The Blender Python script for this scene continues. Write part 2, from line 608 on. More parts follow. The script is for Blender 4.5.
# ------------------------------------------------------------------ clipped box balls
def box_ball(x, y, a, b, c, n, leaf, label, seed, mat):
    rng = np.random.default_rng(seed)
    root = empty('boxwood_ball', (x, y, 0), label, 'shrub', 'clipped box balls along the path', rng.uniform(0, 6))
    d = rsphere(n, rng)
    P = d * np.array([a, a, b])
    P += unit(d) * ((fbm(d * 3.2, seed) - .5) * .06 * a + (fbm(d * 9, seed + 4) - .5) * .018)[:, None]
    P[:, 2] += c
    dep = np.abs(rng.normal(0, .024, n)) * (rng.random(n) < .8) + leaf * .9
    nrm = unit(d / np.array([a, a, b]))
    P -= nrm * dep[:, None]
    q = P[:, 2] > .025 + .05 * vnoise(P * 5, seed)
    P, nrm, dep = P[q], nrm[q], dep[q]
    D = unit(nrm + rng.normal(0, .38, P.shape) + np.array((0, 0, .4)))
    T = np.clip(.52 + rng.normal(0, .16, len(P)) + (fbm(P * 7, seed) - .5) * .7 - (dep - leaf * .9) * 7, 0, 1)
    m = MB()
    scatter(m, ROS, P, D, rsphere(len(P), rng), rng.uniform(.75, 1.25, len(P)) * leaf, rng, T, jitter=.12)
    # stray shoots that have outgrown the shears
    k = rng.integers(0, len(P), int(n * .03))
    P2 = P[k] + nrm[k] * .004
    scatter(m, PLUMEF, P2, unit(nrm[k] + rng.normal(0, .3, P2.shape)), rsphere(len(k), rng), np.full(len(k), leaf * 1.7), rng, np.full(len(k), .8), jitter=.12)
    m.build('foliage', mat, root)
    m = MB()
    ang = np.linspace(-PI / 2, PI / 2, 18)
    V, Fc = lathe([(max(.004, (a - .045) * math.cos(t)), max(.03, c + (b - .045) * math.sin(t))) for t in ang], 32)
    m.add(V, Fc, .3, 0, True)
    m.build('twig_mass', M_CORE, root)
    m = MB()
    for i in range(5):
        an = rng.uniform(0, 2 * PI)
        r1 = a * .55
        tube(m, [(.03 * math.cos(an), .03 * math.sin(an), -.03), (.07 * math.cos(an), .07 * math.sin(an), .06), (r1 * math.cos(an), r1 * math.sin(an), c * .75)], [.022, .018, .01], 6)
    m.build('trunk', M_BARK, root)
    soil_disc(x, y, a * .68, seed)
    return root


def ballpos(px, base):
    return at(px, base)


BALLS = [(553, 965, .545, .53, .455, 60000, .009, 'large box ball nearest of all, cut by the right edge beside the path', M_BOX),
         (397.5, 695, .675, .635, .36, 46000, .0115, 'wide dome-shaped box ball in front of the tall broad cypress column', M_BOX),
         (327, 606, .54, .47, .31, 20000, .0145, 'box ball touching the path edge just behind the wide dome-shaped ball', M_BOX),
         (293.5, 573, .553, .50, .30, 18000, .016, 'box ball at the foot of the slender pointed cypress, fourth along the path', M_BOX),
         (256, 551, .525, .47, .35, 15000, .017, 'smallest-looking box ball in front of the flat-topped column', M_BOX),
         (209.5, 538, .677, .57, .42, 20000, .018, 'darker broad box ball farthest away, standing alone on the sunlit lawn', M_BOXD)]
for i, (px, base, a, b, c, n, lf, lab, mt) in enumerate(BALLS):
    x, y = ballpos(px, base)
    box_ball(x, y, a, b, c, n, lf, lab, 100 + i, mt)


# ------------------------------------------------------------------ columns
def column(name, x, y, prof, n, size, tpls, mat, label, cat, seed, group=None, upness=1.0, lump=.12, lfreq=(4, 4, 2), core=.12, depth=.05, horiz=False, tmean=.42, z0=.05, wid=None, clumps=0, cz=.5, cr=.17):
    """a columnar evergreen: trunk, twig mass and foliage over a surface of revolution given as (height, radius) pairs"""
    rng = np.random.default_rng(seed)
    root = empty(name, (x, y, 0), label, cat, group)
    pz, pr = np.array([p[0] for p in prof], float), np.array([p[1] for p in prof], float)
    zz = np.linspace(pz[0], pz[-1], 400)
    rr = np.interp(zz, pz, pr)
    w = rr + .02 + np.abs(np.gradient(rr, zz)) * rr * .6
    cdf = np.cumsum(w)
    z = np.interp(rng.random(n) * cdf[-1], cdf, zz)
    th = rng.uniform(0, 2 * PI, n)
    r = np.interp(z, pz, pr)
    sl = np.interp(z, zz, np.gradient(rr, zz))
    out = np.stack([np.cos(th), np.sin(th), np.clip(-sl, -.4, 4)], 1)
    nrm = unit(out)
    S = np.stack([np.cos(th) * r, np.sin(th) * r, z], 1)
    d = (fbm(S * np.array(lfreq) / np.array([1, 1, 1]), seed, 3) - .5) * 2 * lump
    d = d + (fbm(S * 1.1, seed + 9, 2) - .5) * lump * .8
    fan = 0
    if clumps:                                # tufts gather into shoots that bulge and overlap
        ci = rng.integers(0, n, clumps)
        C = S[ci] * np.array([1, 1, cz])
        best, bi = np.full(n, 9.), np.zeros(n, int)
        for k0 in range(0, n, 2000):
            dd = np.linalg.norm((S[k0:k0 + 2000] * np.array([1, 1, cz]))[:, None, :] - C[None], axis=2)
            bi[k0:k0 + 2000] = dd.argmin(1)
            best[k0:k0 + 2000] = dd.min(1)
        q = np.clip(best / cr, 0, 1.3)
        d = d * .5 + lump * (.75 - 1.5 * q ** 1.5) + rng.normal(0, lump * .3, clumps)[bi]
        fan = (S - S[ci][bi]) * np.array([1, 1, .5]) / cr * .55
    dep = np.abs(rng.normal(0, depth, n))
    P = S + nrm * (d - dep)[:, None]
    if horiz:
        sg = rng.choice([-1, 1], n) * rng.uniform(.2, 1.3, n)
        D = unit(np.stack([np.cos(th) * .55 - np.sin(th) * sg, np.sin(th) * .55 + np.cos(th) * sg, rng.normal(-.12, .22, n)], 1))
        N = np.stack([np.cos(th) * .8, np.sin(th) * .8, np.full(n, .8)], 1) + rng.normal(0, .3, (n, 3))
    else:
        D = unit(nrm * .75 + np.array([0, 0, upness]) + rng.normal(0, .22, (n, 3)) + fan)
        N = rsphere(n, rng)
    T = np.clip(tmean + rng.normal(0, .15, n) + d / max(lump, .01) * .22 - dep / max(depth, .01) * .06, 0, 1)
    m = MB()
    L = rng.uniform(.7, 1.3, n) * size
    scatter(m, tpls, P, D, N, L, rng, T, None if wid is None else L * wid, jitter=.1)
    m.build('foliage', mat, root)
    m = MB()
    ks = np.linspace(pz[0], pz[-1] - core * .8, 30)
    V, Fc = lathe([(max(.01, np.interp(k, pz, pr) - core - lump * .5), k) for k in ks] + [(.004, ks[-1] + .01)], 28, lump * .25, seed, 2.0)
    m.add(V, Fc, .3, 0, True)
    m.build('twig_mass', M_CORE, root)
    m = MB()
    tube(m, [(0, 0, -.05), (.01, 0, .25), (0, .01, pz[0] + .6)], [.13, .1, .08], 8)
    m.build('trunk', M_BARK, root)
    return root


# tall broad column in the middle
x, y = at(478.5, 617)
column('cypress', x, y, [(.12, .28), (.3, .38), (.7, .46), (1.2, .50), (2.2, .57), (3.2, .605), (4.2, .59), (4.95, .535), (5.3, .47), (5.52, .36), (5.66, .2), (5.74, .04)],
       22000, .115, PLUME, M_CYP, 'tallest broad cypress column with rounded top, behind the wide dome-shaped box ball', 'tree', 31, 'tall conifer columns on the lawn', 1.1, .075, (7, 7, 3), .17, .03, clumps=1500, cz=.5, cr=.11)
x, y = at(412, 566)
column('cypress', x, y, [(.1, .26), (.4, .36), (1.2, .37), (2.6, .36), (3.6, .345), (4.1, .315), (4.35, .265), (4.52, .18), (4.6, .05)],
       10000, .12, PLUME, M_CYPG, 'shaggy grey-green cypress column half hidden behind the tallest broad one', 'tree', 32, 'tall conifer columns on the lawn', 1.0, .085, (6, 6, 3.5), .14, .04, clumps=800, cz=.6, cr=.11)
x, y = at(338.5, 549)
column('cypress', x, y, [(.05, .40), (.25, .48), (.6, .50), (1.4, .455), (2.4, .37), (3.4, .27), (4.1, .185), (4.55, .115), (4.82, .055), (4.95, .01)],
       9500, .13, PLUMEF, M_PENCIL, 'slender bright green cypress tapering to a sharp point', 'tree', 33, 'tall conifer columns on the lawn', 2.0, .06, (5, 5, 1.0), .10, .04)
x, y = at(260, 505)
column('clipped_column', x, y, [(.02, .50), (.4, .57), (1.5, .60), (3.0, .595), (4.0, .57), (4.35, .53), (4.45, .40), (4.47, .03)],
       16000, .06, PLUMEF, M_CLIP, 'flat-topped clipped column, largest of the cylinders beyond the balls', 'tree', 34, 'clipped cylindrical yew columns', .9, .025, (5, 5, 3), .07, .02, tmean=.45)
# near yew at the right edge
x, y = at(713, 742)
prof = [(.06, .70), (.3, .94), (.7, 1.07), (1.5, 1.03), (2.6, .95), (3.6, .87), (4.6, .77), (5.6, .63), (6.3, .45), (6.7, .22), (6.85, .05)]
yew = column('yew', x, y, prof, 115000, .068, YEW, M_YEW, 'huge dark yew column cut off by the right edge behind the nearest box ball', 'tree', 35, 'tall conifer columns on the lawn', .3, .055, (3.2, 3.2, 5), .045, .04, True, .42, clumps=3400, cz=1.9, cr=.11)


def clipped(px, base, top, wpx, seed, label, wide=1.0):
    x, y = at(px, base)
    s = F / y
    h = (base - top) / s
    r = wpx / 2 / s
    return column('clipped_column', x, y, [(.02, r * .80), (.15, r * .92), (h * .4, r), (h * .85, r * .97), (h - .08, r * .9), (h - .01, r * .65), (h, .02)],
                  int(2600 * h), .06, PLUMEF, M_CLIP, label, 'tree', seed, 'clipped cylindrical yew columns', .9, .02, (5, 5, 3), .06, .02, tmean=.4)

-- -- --

» **WRITTEN EXERCISE**: Exactly the lines from the one holding "(327, 606, .54, .47, .31, 20000, .0145, 'box" through the one holding "box_ball(x, y, a, b, c, n, lf, lab, 100" should be printed, ends included.

» **THE RESPONSE**:
         (327, 606, .54, .47, .31, 20000, .0145, 'box ball touching the path edge just behind the wide dome-shaped ball', M_BOX),
         (293.5, 573, .553, .50, .30, 18000, .016, 'box ball at the foot of the slender pointed cypress, fourth along the path', M_BOX),
         (256, 551, .525, .47, .35, 15000, .017, 'smallest-looking box ball in front of the flat-topped column', M_BOX),
         (209.5, 538, .677, .57, .42, 20000, .018, 'darker broad box ball farthest away, standing alone on the sunlit lawn', M_BOXD)]
for i, (px, base, a, b, c, n, lf, lab, mt) in enumerate(BALLS):
    x, y = ballpos(px, base)
    box_ball(x, y, a, b, c, n, lf, lab, 100 + i, mt)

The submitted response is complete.